Indeed, the two politicians who have been consistently correct in their statecraft have been Smotrich and Ben Gvir, now anathematized to Americans and much of the Israeli public for their resolute commitment to eternal values. They are not always right, but the more right they are, the more their enemies hate them. It was FDR who pleaded: “I ask you to judge me by the enemies I have made.” They, and Netanyahu, could assert the same sentiment.

The great conservative William F. Buckley once declaimed: “I would rather be governed by the first 2,000 people in the telephone directory than by the Harvard University faculty.” On a similar note, there are moments when I think that I would rather be governed by 120 guys chosen randomly from Golani, or Givati, or Maglan, or Egoz, than the current 120 members of the Knesset. They would represent a very fair cross-section of society, hail from diverse backgrounds and profess different world views – and yet have learned to work together, constructively, productively, efficiently, harmoniously, and successfully, achieving the noblest and most meaningful goals amid sundry challenges and obstacles.

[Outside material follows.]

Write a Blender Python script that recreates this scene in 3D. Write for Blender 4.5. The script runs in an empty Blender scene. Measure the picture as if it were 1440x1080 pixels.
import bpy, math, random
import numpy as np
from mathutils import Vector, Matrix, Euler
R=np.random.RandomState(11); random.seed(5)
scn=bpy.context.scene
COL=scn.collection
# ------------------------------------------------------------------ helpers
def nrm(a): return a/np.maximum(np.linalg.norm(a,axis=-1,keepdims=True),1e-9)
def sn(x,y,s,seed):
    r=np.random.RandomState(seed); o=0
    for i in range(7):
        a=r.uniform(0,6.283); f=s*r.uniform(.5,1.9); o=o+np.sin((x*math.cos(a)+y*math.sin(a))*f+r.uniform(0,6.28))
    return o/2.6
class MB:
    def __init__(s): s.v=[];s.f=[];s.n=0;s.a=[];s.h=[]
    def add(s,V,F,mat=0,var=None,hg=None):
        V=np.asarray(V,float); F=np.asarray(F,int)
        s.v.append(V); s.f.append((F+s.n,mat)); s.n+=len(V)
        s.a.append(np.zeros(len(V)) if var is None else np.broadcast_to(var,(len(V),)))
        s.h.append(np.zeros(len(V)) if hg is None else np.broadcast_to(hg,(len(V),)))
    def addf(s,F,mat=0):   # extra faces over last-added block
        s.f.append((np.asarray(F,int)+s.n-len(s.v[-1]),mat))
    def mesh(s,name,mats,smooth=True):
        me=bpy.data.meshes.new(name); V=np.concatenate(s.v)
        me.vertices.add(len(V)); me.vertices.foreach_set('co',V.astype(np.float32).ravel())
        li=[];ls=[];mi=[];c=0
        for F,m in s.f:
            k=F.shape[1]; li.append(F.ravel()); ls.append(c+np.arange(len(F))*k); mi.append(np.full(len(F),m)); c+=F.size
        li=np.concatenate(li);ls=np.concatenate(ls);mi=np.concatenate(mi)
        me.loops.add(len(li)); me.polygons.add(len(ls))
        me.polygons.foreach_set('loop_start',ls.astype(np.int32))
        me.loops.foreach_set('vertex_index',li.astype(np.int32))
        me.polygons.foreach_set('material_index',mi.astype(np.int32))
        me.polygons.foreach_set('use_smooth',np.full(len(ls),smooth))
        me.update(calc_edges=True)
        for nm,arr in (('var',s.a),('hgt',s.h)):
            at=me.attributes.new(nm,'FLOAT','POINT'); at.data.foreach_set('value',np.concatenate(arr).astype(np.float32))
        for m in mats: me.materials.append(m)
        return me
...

The good news is that the leadership crisis – not only in Israel but across the globe – is part of the Torah’s narrative of the end of days, when we realize that we look in vain to human beings whom we elect for our salvation. Rather, we look to Heaven, and pray for the arrival of His chosen one, the Moshiach, who will usher in an era of endless peace, uphold it through righteousness and justice (Yeshayahu 9:6), who will possess the spirit of wisdom and understanding, the spirit of counsel and might, the spirit of knowledge and of the fear of Hashem (ibid 11:2).

Let us be worthy of that day and prepare for that era.